Quinton Figueroa's picture
Quinton Figueroa: I'm not sure if this is
6 years 11 months ago
in reply to tmelvin (view comment)

I'm not sure if this is directed towards me or the reply you replied to but I will answer this.

I agree with you. Since posting this article I have done a lot more research on this and have come to the conclusion that we as humans do have free will. Where I think I still may differ from people is that I believe God knows exactly everything we will do with precision. If he didn't he would not be omniscient.

Anonymous's picture
Thomas: Agreed
6 years 11 months ago

I agree with you. You're right, a lot of people struggle to grasp the combination of him being all knowning, and us having free will.

Anonymous's picture
The Crazy Australian: It's not certain: Quantum
6 years 11 months ago

While I don't believe in free-will either (at least, not complete free will), I think you have the wrong reasons for your view.

Up until 100 years ago or so, your point about how if "we were able to measure and understand every atomic movement" we could calculate the future would have been accepted as valid (except that the computing time to do that would take more seconds than the universe has been and will be around for - but assuming it were possible for the sake of the argment).

Classical, or Newtonian, physics is deterministic.

What changed?
Quantum physics. There's stacks of stuff to go into, but I'll give a few examples:
Knowing fully the initial conditions of a particle isn't enough to determine it's behaviour - Young's double slit experiment showed that matter also has wave properties - and the wave amplitude at a point shows the probability of a particle passing through that point. Essentially, even if you knew EVERYTHING about a particle travelling towards 2 slits, you couldn't determine which slit it would go through.
My post on this topic has some good videos.
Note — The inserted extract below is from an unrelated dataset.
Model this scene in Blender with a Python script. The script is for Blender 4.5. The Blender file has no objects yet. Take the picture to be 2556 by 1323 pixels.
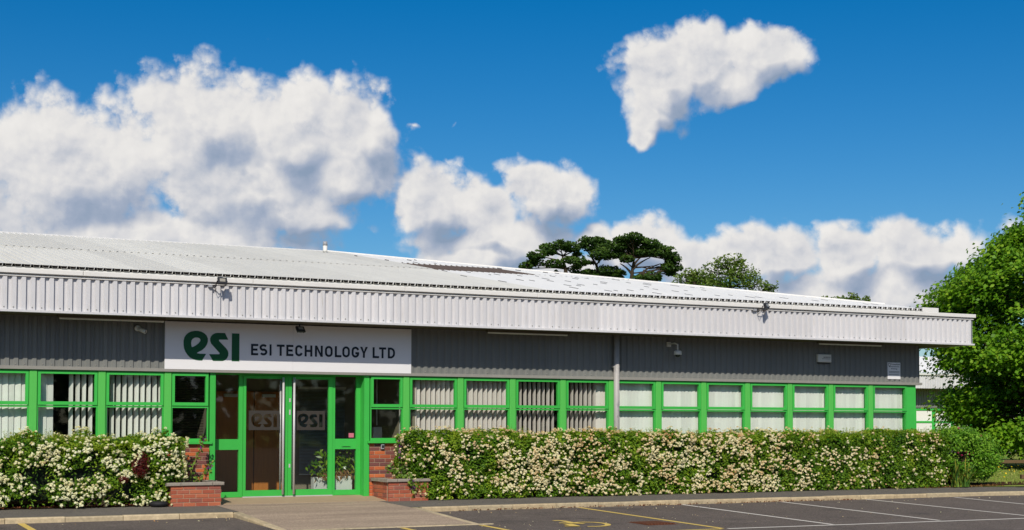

Even more, Heisenberg's uncertainty principle puts limits on how much we can actually know. Essentially, it is impossible to know both the position and velocity of a particle at the same time.

There's more - Schrodinger, superposition ect - quantum physics is very weird, but my point is that science no longer claims to be able to do what it once did: predict everything.

(On a macro scale, such uncertainties average out into the most probable behaviour - but small things like the decay of a single atom can change macro events [eg Schrodinger's cat])

As I said, I don't really believe in free-will - but I don't think your post is proof. (Food for thought - who is in control of the 'uncertainties' and probabilities of quantum mechanics?)

Quinton Figueroa's picture
Quinton Figueroa: I have checked out quantum
6 years 11 months ago
in reply to The Crazy Australian (view comment)

I have checked out quantum mechanics and I find it completely fascinating.

Who is in control of the 'uncertainties' and probabilities of quantum mechanics

It would have to be God, at least I think. I am not all the way sure. I have 2 takes on it for the time being:

1. God could be manipulating everything at his will in order to have things done how he wants. I want to emphasize that this does not eliminate our free will as we are too stupid to actually know the outcomes of these manipulations, where He does.

2. God (and to really piss you off ;) "Gods") could have created some type of video game algorithm for humans (this existence) which has holes and bugs in it just as a video game usually does. When you dig deep enough you will find problems or faults.

I lean more towards #1, however, #2 could totally be possible and make sense with everything else still.